The first was his reply to a Dixaine the king's sister had sent him. The second explains itself.
_TWO EPIGRAMS._
_Mes creanciers, qui de dixains n'ont cure, Ont leu le vostre; et sur ce leur ay dict: "Sire Michel, sire Bonaventure, La soeur du Roy a pour moy faict ce dit."
Lors eulx cuydans que fusse en grand credict, M'ont appele monsieur a cry et cor, Et m'a valu vostre escript aultant qu'or; Car promis m'ont non seulement d'attendre, Mais d'en prester, foy de marchant, encor, Et j'ay promis, foy de Clement, d'en prendre._
_Paris, tu m'as faict maints alarmes, Jusque a me poursuivre a la mort: Je n'ay que blasonne tes armes: Un ver, quand on le presse, il mord!

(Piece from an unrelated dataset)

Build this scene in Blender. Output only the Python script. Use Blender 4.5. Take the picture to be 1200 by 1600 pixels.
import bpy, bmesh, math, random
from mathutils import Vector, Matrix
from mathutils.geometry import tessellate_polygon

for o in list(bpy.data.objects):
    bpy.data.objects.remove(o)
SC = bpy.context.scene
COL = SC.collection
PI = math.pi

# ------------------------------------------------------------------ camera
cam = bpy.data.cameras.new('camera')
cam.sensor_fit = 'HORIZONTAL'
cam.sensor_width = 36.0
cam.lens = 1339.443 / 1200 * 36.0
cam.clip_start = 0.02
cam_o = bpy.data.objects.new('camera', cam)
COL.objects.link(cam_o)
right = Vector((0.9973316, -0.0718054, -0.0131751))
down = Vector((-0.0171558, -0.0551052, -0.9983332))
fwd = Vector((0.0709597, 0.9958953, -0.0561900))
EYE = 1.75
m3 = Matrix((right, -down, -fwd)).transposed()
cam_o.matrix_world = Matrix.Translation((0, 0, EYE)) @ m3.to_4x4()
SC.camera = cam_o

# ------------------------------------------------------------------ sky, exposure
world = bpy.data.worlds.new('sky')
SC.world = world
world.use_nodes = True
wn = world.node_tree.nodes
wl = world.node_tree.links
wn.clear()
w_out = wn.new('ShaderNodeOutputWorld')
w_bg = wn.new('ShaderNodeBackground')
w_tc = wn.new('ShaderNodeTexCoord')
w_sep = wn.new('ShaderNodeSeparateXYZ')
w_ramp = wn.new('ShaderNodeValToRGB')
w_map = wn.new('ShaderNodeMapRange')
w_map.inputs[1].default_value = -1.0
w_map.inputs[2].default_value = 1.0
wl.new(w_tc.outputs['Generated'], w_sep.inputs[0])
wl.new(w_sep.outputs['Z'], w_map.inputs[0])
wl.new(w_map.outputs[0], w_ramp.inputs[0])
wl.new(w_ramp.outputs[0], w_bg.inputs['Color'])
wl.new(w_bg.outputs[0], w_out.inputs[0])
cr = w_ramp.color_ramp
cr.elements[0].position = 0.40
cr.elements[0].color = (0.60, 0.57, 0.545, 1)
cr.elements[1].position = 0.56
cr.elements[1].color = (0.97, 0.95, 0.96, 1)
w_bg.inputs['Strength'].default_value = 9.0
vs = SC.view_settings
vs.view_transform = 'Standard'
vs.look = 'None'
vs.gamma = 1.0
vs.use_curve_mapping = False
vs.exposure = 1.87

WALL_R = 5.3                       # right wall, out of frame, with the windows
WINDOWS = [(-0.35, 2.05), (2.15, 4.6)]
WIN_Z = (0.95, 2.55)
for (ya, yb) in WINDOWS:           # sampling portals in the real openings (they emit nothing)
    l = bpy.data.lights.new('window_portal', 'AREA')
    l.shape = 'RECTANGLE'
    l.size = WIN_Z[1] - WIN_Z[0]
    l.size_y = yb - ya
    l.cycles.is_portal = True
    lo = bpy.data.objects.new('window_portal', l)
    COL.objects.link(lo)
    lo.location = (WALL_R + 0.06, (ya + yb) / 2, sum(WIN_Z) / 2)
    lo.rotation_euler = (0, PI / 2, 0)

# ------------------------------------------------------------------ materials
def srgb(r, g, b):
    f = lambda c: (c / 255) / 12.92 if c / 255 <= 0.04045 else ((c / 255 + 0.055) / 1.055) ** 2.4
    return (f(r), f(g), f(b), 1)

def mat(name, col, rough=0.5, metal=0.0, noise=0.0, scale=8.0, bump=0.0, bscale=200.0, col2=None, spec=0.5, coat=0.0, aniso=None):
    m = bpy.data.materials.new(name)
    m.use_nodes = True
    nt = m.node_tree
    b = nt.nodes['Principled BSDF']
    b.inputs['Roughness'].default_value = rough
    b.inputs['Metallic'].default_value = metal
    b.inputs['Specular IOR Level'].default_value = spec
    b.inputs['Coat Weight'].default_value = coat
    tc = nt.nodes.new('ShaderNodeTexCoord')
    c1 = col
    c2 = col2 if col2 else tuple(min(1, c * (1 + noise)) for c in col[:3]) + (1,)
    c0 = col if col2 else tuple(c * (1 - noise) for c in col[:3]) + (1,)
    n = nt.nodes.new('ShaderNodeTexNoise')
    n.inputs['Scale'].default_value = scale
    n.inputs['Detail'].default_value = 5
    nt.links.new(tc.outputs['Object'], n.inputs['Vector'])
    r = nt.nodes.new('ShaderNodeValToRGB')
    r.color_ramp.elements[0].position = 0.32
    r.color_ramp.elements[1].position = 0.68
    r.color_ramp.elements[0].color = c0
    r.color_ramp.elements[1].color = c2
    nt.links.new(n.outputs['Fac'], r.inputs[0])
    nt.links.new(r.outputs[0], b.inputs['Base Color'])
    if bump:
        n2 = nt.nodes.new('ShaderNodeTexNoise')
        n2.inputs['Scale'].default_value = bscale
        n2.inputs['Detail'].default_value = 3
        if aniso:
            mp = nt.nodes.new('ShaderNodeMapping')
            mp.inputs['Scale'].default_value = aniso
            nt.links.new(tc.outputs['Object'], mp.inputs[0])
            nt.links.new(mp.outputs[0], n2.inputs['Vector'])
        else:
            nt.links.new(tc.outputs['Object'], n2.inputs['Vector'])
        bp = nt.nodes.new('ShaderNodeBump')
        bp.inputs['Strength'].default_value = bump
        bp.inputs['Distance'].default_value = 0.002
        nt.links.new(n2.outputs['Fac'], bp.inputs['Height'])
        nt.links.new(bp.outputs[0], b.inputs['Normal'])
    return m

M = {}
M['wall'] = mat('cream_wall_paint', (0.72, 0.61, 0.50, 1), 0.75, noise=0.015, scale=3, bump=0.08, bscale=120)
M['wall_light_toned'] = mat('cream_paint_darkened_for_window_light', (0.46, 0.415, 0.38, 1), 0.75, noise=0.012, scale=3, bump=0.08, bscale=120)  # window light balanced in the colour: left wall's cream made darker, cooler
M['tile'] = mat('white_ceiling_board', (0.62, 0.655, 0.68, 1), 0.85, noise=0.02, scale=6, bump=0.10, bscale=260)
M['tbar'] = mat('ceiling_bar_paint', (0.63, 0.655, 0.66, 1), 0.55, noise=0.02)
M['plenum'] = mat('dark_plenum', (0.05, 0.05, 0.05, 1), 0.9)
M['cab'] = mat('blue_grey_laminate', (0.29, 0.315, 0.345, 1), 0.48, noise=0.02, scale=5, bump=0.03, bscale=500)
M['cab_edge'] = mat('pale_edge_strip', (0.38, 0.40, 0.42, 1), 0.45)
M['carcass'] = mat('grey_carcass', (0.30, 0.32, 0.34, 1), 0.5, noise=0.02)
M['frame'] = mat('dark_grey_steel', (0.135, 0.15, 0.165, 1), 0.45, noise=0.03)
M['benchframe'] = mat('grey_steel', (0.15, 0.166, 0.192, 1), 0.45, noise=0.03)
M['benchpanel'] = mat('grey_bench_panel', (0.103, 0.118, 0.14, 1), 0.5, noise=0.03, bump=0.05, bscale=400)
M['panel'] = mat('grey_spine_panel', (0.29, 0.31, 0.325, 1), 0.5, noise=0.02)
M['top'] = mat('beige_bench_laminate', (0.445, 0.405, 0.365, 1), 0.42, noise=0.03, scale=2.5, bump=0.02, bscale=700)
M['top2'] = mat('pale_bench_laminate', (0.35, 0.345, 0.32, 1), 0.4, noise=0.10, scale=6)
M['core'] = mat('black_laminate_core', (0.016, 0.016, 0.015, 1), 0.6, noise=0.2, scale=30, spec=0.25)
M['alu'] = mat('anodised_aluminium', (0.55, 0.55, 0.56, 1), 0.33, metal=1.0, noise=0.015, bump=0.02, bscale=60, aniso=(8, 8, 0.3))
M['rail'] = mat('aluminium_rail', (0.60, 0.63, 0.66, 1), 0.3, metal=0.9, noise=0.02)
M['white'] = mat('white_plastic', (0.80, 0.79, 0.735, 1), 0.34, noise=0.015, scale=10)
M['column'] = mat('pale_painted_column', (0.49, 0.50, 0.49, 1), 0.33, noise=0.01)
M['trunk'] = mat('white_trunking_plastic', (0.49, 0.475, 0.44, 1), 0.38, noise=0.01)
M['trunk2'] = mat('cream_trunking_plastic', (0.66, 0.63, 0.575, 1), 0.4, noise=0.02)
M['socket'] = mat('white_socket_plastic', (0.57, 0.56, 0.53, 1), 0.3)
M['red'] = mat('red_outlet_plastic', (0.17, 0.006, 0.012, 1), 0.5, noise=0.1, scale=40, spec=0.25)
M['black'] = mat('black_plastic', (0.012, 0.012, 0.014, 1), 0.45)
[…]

Encor la coulpe m'en remord.
Ne scay de toy comment sera; Mais de nous deux le diable emport Celuy qui recommencera._
TO HIS LADY IN SICKNESS.
(_The 16th Epistle._)
It is the way this is printed that makes some miss its value. It is, like all the best he wrote, a song; it needs the varying time of human expression, the effect of tone, the repose and the re-lifting of musical notes; illuminated thus it greatly charmed, and if any one would know the order of such a tune, why, it should follow the punctuation: a cessation at the third line; a rise of rapid accents to the thirteenth, and then a change; the last three lines of the whole very much fuller and strong.
So I would hear it sung on a winter evening in an old house in Auvergne, and re-enter the sixteenth century as I heard.
_TO HIS LADY IN SICKNESS._
_Ma mignonne, Je vous donne Le bon jour.
Le sejour, C'est prison.
Guerison Recouvrez, Puis ouvrez Vostre porte Et qu'on sorte Vistement; Car Clement Le vous mande.